Librarian vs. Librarian

So it looks like my friend and I will be going head to head again for a job.  I told her that if she gets the job, I will hate her and we won't be hanging out getting drunk together for awhile, I'm pretty sure the feeling's mutual.

Last time we interviewed for the same position, there were 3 open spots and we both got it.  Unfortunately there is only 1 position open, time to Hunger Games it out!

Friday, April 13, 2012

My response to the patron who said The Hunger Games was "The Best Book They've Ever Read"...

Yesterday a patron returned a copy of The Hunger Games at the check out desk.  When my coworker was checking the book in the patron remarked how "it was the best book she ever read."  The instant I heard this my face looked exactly like Fry's. 

"Are you kidding me!?!?

I wouldn't have reacted that harshly if the patron was a tween or teen who has not read much, but this was a middle-aged patron.  Unless you're Suzanne Collin's agent, we need to have a one-on-one Reader's Advisory session.  There are tons of other books on the library's shelves that are better written and tell a better story. 

Yeah, yeah, "to each their own," but it utterly depresses me to think that sometime in the distant future, because of the power of hype and the hive-mind, Twilight and The Hunger Games could potentially be considered the "greatest works of fiction" or "classics" of our time.

Tuesday, April 10, 2012

Beware the Ides of March.

Last month my supervisor told me that she would be leaving the Library at the end of April. She had mentioned about wanting to leave before, but I never expected her departure to be this soon.  Honestly, I was hoping to have found a full time librarian job before she left.

There are 5 people who are interested in her position and through my meager inter-branch networking, I have 2 names.  I just hope that whomever replaces her is just as great a supervisor as she is.  She is the best supervisor I have had while in the library system.  She's young, she's into technology, she has excellent people skills, she's very intelligent and has a high emotional intelligence.  The Library is doing a horrible job of preparing/nurturing/encouraging current employees for succession into management positions. 

Libraries are HORRIBLE when it comes to planning for the future.  If public libraries ever go the way of the dinosaur, the giant asteroid would be the librarians at the helm.

Wednesday, April 4, 2012

1311

1311, the number of current holds for The Hunger Games.

Tuesday, April 3, 2012

The Oblivious Patron says Library Fines Should be Tax Deductible...

A few years ago, while working the circ desk around this season, a patron came in to pay their late fees.  It was in the double digits but nothing too serious.  After she huffed, puffed, and paid, she rhetorically told me and my friend, who was working the desk with me, "Why aren't library fines tax deductible?  They should be." 

Even though it was a slow night, I really fought hard to not feed the troll, and just told her, "That's the way it is."  Apparently, this left her unsatisfied so she turned to my coworker/friend and asked again, "Why not?"  My friend, who had taken some MLIS courses at this time, gave her the textbook response of, "Well, we are not tax experts so we cannot answer that question."  The patron replied, "Well, I am a tax expert and I think they should be."

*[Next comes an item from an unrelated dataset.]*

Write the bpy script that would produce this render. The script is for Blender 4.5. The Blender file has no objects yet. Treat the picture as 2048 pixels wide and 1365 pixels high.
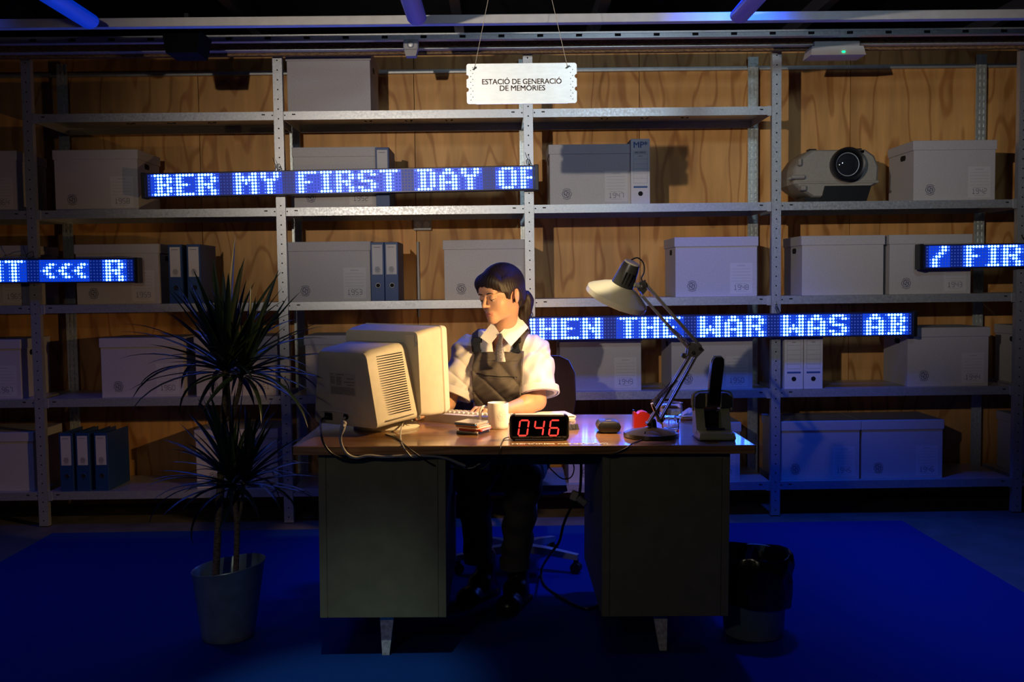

Well, la-dee-da Miss Fancy Pants CPA over here.  Not sure where she got her credentials from, but I'm pretty sure anyone who has gone through any sort of training or received any level of education would grasp the basic fundamentals of penalties/fees/fines and why they are in place.

I would not be surprised if this patron has asked this same sort of question to the police officer who ticketed her for speeding in a school zone.